でも実際に出場してみたら、“観に来たい”と思う理由がなんとなく分かったんです。レベルや結果がどうあれ、双方が最後まで力を振り絞って戦う。そして偉大な先輩達が積み重ねた伝統や、家族や友人達に支えられてサッカーをやってこれたという気持ちがある。だからこそどのチームも凄く情熱的で、観ている人たちが感動する。人を引きつける魅力が高校サッカーにはあると感じた。それを感じられたので、来て良かったと思います」
1年弱だが信念を持ち、感謝しながらサッカーに打ち込むことの重要性を学んだのだ。
「お世話になった人への恩返しは、プロで1つずつ」
「青森山田では思い描いていたほど点が獲れず、悔しい思いの方が多かった。でもそれ以上に人間として大事なこと、プロサッカー選手として生き残るために必要なことを叩き込まれた。決断に1つも後悔はないし、自分にとってかけがえのない1年だった。

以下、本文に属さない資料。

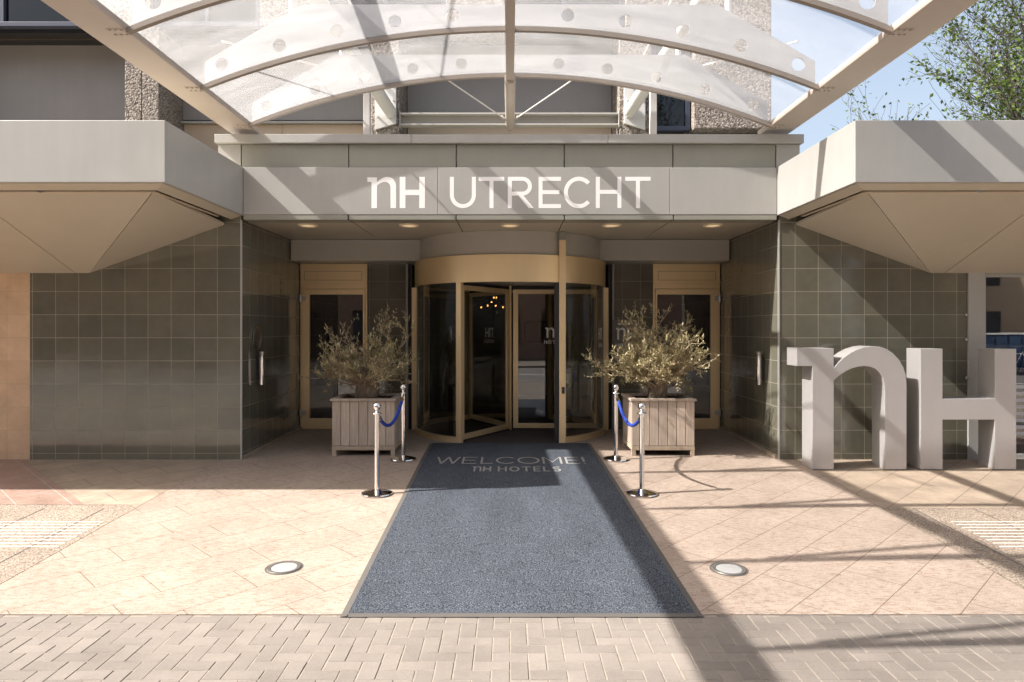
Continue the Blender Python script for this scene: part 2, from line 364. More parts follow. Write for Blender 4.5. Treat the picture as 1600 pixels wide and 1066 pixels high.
def glyph(ch, w, h, s):
    pi = math.pi
    if ch == 'T': return [rect(0, w, h - s, h), rect(w / 2 - s / 2, w / 2 + s / 2, 0, h - s)]
    if ch == 'H': return [rect(0, s, 0, h), rect(w - s, w, 0, h), rect(s, w - s, h * .52 - s / 2, h * .52 + s / 2)]
    if ch == 'E': return [rect(0, s, 0, h), rect(s, w, h - s, h), rect(s, w * .93, h * .51 - s / 2, h * .51 + s / 2), rect(s, w, 0, s)]
    if ch == 'L': return [rect(0, s, 0, h), rect(s, w, 0, s)]
    if ch == 'F': return [rect(0, s, 0, h), rect(s, w, h - s, h), rect(s, w * .9, h * .5 - s / 2, h * .5 + s / 2)]
    if ch == 'U':
        r = w / 2; return [rect(0, s, r, h), rect(w - s, w, r, h)] + band(r, r, (r, r), (r - s, r - s), pi, 2 * pi, 24)
    if ch == 'O': return band(w / 2, h / 2, (w / 2, h / 2 * 1.01), (w / 2 - s, h / 2 - s), 0, 2 * pi, 36)
    if ch == 'C': return band(w * .54, h / 2, (w * .54, h / 2 * 1.01), (w * .54 - s, h / 2 - s), R(42), R(318), 36)
    if ch == 'R':
        r = h * .30; cy = h - r; bx = w * .93 - r
        return [rect(0, s, 0, h), rect(s, bx, h - s, h), rect(s, bx, h - 2 * r, h - 2 * r + s)] + band(bx, cy, (r, r), (r - s, r - s), -pi / 2, pi / 2, 18) + \
               [[(w - s * 1.25, 0), (w, 0), (bx * .98 + s * .3, h - 2 * r - .0005), (bx * .98 - s * .95, h - 2 * r - .0005)]]
    if ch == 'W':
        q = s * 1.05; xs = [0, w * .27, w * .5, w * .73, w]
        def seg(a, b): return [(a[0] - q / 2, a[1]), (a[0] + q / 2, a[1]), (b[0] + q / 2, b[1]), (b[0] - q / 2, b[1])]
        return [seg((xs[0] + q / 2, h), (xs[1], 0)), seg((xs[2], h), (xs[1], 0)), seg((xs[2], h), (xs[3], 0)), seg((xs[4] - q / 2, h), (xs[3], 0))]
    if ch == 'M':
        q = s * 1.1; c = h * .2
        return [rect(0, s, 0, h), rect(w - s, w, 0, h), [(s, h), (s, h - q * 1.2), (w / 2, c), (w / 2, c + q * 1.2)], [(w - s, h), (w / 2, c + q * 1.2), (w / 2, c), (w - s, h - q * 1.2)]]
    if ch == 'S':
        r = h / 4 + s / 4; rx = w / 2
        return band(w / 2, h - r, (rx, r), (rx - s, r - s), R(30), R(270), 20) + band(w / 2, r, (rx, r), (rx - s, r - s), R(90), R(-150), 20)
    if ch == '!': return [rect(0, s, h * .28, h), rect(0, s, 0, s)]
    if ch == 'n': return [[((x - 105) / 723 * w, (858 - y) / 813 * h) for x, y in NOUT]]
    if ch == 'B': return [[((x - 920) / 630 * w, (860 - y) / 797 * h) for x, y in HOUT]]      # the heavy H
    return []
def letter(mb, ch, x, w, h, s, place, d):
    # place(u, v, layer) -> 3d point; each piece is a thin plate
    for i, poly in enumerate(glyph(ch, w, h, s)):
        mb.prism([place(x + u, v) for u, v in poly], d)

# ------------------------------------------------------------------ ground
BY = 4.69
def sheet(name, m, pts, mat_name, dz=0., bottom=.05):
    pass
def strip_poly(mb, x0, x1, ys, dz, th=.0):
    # a sheet following the ramp between x0(y) and x1(y)
    vs = []; 
    for y in ys: vs += [(x0(y) if callable(x0) else x0, y, g(y) + dz), (x1(y) if callable(x1) else x1, y, g(y) + dz)]
    mb.add(vs, [(2 * i, 2 * i + 1, 2 * i + 3, 2 * i + 2) for i in range(len(ys) - 1)])
def yr(a, b, extra=(4.69, 9.17, 10.2)): return sorted({a, b, *[e for e in extra if a < e < b]})
mb = MB(); mb.box(-150, 150, -150, 150, -1.2, -.235); tag(mb.build('ground', 'asphalt'), kind='structure')
mb = MB(); strip_poly(mb, -3.75, 3.72, yr(4.69, 12.2), 0); tag(mb.build('forecourt', 'slab'), kind='structure')
# side pavements: aggregate pavers by the kerb, sandstone and pink granite slabs against the walls
XL = -14; XR = 14
mb = MB(); strip_poly(mb, XL, -3.757, yr(4.69, 7.17), 0); strip_poly(mb, 3.727, XR, yr(4.69, 7.05), 0); tag(mb.build('paving', 'aggr_pave'), kind='structure')
mb = MB()
for xj in (-4.66, -4.06, -5.26, 4.03, 4.63, 5.23): strip_poly(mb, xj - .006, xj + .006, yr(4.70, 7.04), .002)
tag(mb.build('paving_joint', 'rubber'), kind='structure')
mb = MB()
strip_poly(mb, lambda y: -4.33 - (y - 7.17) * 1.01, -3.757, yr(7.177, 9.3, (9.17,)), 0)
strip_poly(mb, 3.727, lambda y: 5.55 + (y - 7.05) * 1.01, yr(7.057, 9.3, (9.17,)), 0)
tag(mb.build('pavement', 'slab_side'), kind='structure')
mb = MB()
strip_poly(mb, XL, lambda y: -4.337 - (y - 7.17) * 1.01, yr(7.177, 9.3, (9.17,)), 0)
strip_poly(mb, lambda y: 5.557 + (y - 7.05) * 1.01, XR, yr(7.057, 9.3, (9.17,)), 0)
tag(mb.build('path', 'slab_pink'), kind='structure')
mb = MB()                                    # bed under every joint
strip_poly(mb, XL, XR, yr(4.688, 12.2), -.006); tag(mb.build('joint_bed', 'sand'), kind='structure')
# raised white guidance ribs
mb = MB()
for side in (-1, 1):
    for k in range(9):
        y = 5.95 + k * .082
        xx = 3.80 + (0.02 if side < 0 else .75 - k * .085 * 0 ) if side < 0 else 4.15 + max(0, (k - 4)) * -.0
        x = xx
        j = 0
        while x < 9:
            ln = .30
            zz = g(y)
            mb.box(min(side * x, side * (x + ln - .012)), max(side * x, side * (x + ln - .012)), y, y + .024, zz - .004, zz + .0045)
            x += .30
tag(mb.build('guidance_strip', paint('worn_white_line', (.60, .55, .49), .7, 0, .2, nscale=30)), kind='structure')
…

これからはプロサッカー選手として、より自立した人生を歩まないといけない。今よりもっともっと厳しいし、自分で決断をし続けないといけない。自分が長くプロ生活を続けて、ゴールと言う結果がついてくるように、努力して後悔なく日々を過ごしていきたい。お世話になった人たちへの恩返しは、プロで1つずつやっていきたいと思います」
中村駿太にとって“最初で最後の選手権”で得たもの。それは新たな決意と責任だ。それはこれからの彼の人生の大きな礎になる。
そこに新たな信念と結果を上乗せできれば、彼は改めてこう感じるだろう。
「青森山田に行って、本当に良かった」と。